GOAL:
Repeat verbatim only the lines from the opening of the material below through the one that contains "PI = math.pi".

######

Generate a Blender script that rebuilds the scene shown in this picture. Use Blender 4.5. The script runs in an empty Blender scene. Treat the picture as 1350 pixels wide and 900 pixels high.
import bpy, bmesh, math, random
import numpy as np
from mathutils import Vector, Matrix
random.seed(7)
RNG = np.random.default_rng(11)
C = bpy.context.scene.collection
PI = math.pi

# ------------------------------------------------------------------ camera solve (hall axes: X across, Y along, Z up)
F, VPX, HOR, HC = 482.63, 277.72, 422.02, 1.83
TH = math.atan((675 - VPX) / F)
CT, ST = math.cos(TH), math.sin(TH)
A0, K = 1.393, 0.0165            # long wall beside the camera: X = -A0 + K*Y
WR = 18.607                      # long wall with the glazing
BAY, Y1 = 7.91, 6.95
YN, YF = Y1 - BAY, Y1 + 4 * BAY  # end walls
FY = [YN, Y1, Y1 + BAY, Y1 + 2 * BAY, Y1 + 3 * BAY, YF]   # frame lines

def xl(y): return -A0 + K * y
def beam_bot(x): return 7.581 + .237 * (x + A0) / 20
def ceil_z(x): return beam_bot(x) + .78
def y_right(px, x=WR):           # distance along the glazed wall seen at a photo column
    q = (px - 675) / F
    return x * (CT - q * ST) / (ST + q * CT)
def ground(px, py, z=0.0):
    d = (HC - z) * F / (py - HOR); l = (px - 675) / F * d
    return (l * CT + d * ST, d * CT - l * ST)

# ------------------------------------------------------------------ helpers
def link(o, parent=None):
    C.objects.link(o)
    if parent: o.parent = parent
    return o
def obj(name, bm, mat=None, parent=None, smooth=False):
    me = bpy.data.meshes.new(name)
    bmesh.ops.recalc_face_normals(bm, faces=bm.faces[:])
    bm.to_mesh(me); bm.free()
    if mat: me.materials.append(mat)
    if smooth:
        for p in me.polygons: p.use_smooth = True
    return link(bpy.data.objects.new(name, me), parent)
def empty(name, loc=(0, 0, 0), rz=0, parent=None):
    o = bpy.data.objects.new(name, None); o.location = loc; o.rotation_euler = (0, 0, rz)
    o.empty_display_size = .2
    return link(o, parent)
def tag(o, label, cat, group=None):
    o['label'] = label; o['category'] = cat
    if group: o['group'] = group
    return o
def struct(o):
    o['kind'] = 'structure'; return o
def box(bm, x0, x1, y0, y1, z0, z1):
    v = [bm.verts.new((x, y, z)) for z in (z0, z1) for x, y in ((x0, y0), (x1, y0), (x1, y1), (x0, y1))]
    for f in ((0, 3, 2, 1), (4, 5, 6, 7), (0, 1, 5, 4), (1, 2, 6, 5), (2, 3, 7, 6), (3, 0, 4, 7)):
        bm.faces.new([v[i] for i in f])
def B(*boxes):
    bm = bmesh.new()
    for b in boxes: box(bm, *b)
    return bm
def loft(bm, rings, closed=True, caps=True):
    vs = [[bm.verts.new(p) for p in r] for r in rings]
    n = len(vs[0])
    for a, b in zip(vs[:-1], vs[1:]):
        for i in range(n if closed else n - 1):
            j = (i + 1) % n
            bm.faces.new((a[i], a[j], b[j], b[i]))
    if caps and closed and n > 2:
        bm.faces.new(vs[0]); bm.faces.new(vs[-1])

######

PROBLEM SOLUTION:
Generate a Blender script that rebuilds the scene shown in this picture. Use Blender 4.5. The script runs in an empty Blender scene. Treat the picture as 1350 pixels wide and 900 pixels high.
import bpy, bmesh, math, random
import numpy as np
from mathutils import Vector, Matrix
random.seed(7)
RNG = np.random.default_rng(11)
C = bpy.context.scene.collection
PI = math.pi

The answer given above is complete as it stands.